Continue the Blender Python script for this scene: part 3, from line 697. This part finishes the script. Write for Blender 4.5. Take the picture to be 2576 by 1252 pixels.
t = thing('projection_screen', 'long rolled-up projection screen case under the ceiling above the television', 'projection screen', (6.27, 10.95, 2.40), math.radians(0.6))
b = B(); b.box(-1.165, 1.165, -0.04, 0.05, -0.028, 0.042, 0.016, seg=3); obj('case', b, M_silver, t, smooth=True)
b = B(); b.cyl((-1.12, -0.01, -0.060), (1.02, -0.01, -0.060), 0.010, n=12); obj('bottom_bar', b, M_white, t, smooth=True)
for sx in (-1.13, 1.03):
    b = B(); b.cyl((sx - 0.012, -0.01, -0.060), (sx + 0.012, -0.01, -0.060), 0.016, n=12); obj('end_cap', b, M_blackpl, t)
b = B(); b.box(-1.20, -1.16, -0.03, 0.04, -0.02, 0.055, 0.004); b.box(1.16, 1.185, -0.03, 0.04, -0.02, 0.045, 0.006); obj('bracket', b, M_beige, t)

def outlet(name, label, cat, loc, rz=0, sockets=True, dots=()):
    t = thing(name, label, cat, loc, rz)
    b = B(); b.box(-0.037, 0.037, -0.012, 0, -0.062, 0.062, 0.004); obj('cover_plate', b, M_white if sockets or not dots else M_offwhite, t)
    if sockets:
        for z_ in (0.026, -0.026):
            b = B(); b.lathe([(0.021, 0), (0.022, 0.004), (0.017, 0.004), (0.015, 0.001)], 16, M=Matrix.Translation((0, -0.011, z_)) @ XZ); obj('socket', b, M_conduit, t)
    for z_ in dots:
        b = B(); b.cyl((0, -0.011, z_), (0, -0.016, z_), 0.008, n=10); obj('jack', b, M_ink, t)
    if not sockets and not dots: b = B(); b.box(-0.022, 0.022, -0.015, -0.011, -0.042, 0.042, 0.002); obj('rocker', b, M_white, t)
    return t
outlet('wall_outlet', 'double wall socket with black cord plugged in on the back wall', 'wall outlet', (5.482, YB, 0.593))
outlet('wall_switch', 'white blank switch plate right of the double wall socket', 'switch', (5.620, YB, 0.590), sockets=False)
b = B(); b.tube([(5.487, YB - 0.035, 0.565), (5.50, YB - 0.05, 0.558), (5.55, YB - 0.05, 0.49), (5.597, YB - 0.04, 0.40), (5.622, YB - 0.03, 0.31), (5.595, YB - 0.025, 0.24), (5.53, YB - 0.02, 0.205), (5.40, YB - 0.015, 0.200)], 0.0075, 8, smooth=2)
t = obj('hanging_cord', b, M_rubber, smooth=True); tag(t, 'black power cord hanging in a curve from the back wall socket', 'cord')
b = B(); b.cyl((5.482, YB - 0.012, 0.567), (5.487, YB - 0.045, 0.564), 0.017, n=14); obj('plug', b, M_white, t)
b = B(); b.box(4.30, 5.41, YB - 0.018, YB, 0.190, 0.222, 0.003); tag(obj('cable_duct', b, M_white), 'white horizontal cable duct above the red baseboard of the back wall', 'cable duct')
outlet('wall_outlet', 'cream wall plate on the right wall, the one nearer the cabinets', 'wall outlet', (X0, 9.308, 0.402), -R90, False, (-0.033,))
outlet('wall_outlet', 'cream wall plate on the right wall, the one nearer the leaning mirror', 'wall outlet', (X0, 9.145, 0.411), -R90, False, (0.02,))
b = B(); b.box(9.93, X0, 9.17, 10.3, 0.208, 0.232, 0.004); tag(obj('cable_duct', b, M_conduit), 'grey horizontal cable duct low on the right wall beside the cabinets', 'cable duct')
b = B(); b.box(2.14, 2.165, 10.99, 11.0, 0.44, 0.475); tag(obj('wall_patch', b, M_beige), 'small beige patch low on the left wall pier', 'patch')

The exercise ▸
Extract the whole listing, character for character.

Solved problem ▸
Continue the Blender Python script for this scene: part 3, from line 697. This part finishes the script. Write for Blender 4.5. Take the picture to be 2576 by 1252 pixels.
t = thing('projection_screen', 'long rolled-up projection screen case under the ceiling above the television', 'projection screen', (6.27, 10.95, 2.40), math.radians(0.6))
b = B(); b.box(-1.165, 1.165, -0.04, 0.05, -0.028, 0.042, 0.016, seg=3); obj('case', b, M_silver, t, smooth=True)
b = B(); b.cyl((-1.12, -0.01, -0.060), (1.02, -0.01, -0.060), 0.010, n=12); obj('bottom_bar', b, M_white, t, smooth=True)
for sx in (-1.13, 1.03):
    b = B(); b.cyl((sx - 0.012, -0.01, -0.060), (sx + 0.012, -0.01, -0.060), 0.016, n=12); obj('end_cap', b, M_blackpl, t)
b = B(); b.box(-1.20, -1.16, -0.03, 0.04, -0.02, 0.055, 0.004); b.box(1.16, 1.185, -0.03, 0.04, -0.02, 0.045, 0.006); obj('bracket', b, M_beige, t)

def outlet(name, label, cat, loc, rz=0, sockets=True, dots=()):
    t = thing(name, label, cat, loc, rz)
    b = B(); b.box(-0.037, 0.037, -0.012, 0, -0.062, 0.062, 0.004); obj('cover_plate', b, M_white if sockets or not dots else M_offwhite, t)
    if sockets:
        for z_ in (0.026, -0.026):
            b = B(); b.lathe([(0.021, 0), (0.022, 0.004), (0.017, 0.004), (0.015, 0.001)], 16, M=Matrix.Translation((0, -0.011, z_)) @ XZ); obj('socket', b, M_conduit, t)
    for z_ in dots:
        b = B(); b.cyl((0, -0.011, z_), (0, -0.016, z_), 0.008, n=10); obj('jack', b, M_ink, t)
    if not sockets and not dots: b = B(); b.box(-0.022, 0.022, -0.015, -0.011, -0.042, 0.042, 0.002); obj('rocker', b, M_white, t)
    return t
outlet('wall_outlet', 'double wall socket with black cord plugged in on the back wall', 'wall outlet', (5.482, YB, 0.593))
outlet('wall_switch', 'white blank switch plate right of the double wall socket', 'switch', (5.620, YB, 0.590), sockets=False)
b = B(); b.tube([(5.487, YB - 0.035, 0.565), (5.50, YB - 0.05, 0.558), (5.55, YB - 0.05, 0.49), (5.597, YB - 0.04, 0.40), (5.622, YB - 0.03, 0.31), (5.595, YB - 0.025, 0.24), (5.53, YB - 0.02, 0.205), (5.40, YB - 0.015, 0.200)], 0.0075, 8, smooth=2)
t = obj('hanging_cord', b, M_rubber, smooth=True); tag(t, 'black power cord hanging in a curve from the back wall socket', 'cord')
b = B(); b.cyl((5.482, YB - 0.012, 0.567), (5.487, YB - 0.045, 0.564), 0.017, n=14); obj('plug', b, M_white, t)
b = B(); b.box(4.30, 5.41, YB - 0.018, YB, 0.190, 0.222, 0.003); tag(obj('cable_duct', b, M_white), 'white horizontal cable duct above the red baseboard of the back wall', 'cable duct')
outlet('wall_outlet', 'cream wall plate on the right wall, the one nearer the cabinets', 'wall outlet', (X0, 9.308, 0.402), -R90, False, (-0.033,))
outlet('wall_outlet', 'cream wall plate on the right wall, the one nearer the leaning mirror', 'wall outlet', (X0, 9.145, 0.411), -R90, False, (0.02,))
b = B(); b.box(9.93, X0, 9.17, 10.3, 0.208, 0.232, 0.004); tag(obj('cable_duct', b, M_conduit), 'grey horizontal cable duct low on the right wall beside the cabinets', 'cable duct')
b = B(); b.box(2.14, 2.165, 10.99, 11.0, 0.44, 0.475); tag(obj('wall_patch', b, M_beige), 'small beige patch low on the left wall pier', 'patch')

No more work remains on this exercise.